We gave Adult Swim a head’s up that production had shifted and new ideas were brewing. We’ve got history together: Nearly ten years of creative partnership and three permed walls that have resulted in dozens of attention-grabbing campaigns. The wall we were painting, in Williamsburg at N. 11 and Wythe, has been in the Adult Swim family for three years and is known to bring crowds (like the time Taylor Swift and her fans descended on the wall). With history, loyalty, and commitment in mind, we were driven to deliver against all odds.

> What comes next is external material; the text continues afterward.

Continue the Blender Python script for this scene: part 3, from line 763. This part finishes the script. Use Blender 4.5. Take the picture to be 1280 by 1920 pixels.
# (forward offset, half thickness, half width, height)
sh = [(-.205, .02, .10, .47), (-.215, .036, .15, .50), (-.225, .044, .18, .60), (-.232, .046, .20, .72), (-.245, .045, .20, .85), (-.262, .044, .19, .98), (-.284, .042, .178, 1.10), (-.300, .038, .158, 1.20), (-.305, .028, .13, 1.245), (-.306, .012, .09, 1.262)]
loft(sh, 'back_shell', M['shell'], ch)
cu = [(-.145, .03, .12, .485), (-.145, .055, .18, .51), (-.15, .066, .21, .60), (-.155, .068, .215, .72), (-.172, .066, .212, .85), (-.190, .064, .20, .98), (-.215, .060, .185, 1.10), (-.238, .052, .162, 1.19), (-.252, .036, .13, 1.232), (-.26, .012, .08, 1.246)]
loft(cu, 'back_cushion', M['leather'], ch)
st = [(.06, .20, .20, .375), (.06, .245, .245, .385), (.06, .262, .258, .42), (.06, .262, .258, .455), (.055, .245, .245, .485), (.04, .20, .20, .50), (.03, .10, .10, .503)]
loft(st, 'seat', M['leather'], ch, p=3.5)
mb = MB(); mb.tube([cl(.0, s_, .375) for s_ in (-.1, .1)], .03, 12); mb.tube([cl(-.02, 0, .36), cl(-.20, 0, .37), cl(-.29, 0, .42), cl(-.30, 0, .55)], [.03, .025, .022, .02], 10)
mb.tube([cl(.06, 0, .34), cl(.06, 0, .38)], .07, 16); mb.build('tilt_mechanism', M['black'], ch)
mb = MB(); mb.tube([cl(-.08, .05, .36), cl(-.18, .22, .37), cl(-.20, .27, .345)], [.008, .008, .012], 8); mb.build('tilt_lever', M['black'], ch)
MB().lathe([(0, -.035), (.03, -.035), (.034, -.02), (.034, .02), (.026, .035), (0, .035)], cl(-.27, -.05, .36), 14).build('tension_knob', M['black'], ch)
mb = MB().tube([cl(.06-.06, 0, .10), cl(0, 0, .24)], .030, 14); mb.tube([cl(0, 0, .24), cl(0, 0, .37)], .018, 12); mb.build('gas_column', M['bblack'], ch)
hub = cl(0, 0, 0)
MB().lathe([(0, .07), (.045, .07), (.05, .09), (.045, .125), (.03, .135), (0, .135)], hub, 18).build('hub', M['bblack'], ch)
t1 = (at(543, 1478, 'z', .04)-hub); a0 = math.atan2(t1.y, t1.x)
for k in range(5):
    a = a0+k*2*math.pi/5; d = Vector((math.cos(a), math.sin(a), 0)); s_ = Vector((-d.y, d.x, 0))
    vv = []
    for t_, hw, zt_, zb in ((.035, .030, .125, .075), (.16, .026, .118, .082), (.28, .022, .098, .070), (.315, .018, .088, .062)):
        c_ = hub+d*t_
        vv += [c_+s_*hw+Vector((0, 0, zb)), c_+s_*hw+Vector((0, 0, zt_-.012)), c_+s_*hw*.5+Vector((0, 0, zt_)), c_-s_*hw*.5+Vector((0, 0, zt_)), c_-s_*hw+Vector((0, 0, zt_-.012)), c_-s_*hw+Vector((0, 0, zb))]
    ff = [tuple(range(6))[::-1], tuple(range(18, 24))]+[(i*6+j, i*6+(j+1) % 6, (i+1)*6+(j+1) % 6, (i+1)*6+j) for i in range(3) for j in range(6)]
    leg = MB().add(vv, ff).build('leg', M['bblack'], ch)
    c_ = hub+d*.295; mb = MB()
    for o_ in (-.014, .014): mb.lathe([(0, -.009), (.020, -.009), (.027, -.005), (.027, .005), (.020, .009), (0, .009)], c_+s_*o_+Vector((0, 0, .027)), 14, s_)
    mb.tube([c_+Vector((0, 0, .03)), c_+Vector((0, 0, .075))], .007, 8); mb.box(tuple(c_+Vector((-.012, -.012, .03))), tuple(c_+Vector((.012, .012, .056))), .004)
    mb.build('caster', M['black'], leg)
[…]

Our partially completed wall for the show Three Busy Debras still needed the smiling faces of its namesake characters. Choosing to remain indoors, we found a socially responsible solution that also honored our craft and its past. We cut-out the portrait silhouettes onto plywood—a labor-intensive, time-consuming project—and braced them against a wall at our shop. Then we got to work with our usual process: rolling out the pattern, arranging colors, big brush blends first, finer details next. Shortly thereafter the photo-real portraits joined the rest of the wall for what is now a flawless canvas.

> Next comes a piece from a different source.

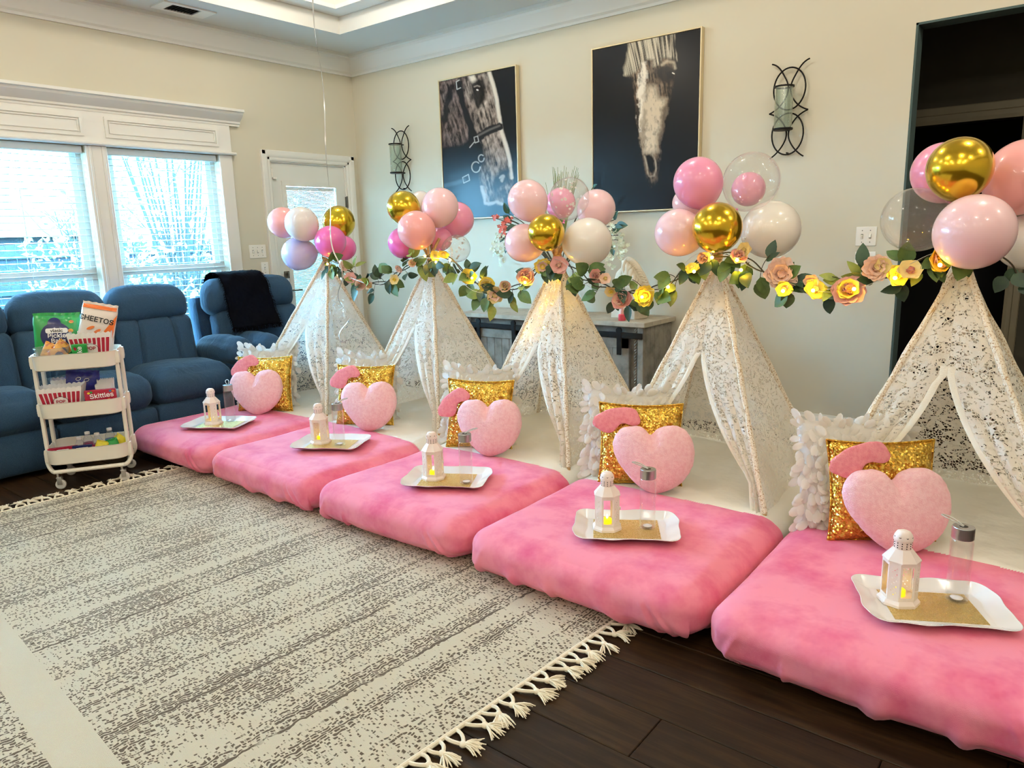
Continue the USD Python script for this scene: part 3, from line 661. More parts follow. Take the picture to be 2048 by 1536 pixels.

This was a first for us—working inside for a project that lives outside—but there’s a lineage to this method. As Liam McWilliams, our head of paint and production, puts it, “We went with boards to harken back to old billboard painting that happened in a warehouse before being installed outdoors. Back in the day, a billboard was installed or added to a structure. Painted walls were usually super-simple one-offs. Our approach to this Adult Swim wall mixed both histories and techniques to get the job done.”

Not only was grade A execution on our mind, but we had to make sure that our crew was next-level safe under new CDC guidelines. Interestingly enough, this change in work-flow is also reminiscent of the hand paint days of yesteryear. Our painters stayed more than six feet apart, wore gloves and masks, and had their own scissor lifts. There were no TVs or refrigerators on Colossal lifts, like the ones guys outfitted their perches with in the mid-20th century, but the isolation and independence that defined hand paint billboard crews was back in full swing at 1109 Metropolitan Ave.

These are unpredictable times. We’re all working in a storm we have never weathered. For our team at Colossal, coming back to our craft has been a way for us to stay positive and purposeful. Even better, it’s a way for us to partner with clients to brighten up our communities during these dark times. 

The future may be uncertain and the lengths we have to go to protect ourselves at work may be more complicated than ever, but we’re up for the challenge. We’re committed to our craft and to our community. To our clients and to our partners. Together we’ll stay safe and get creative for the greater good.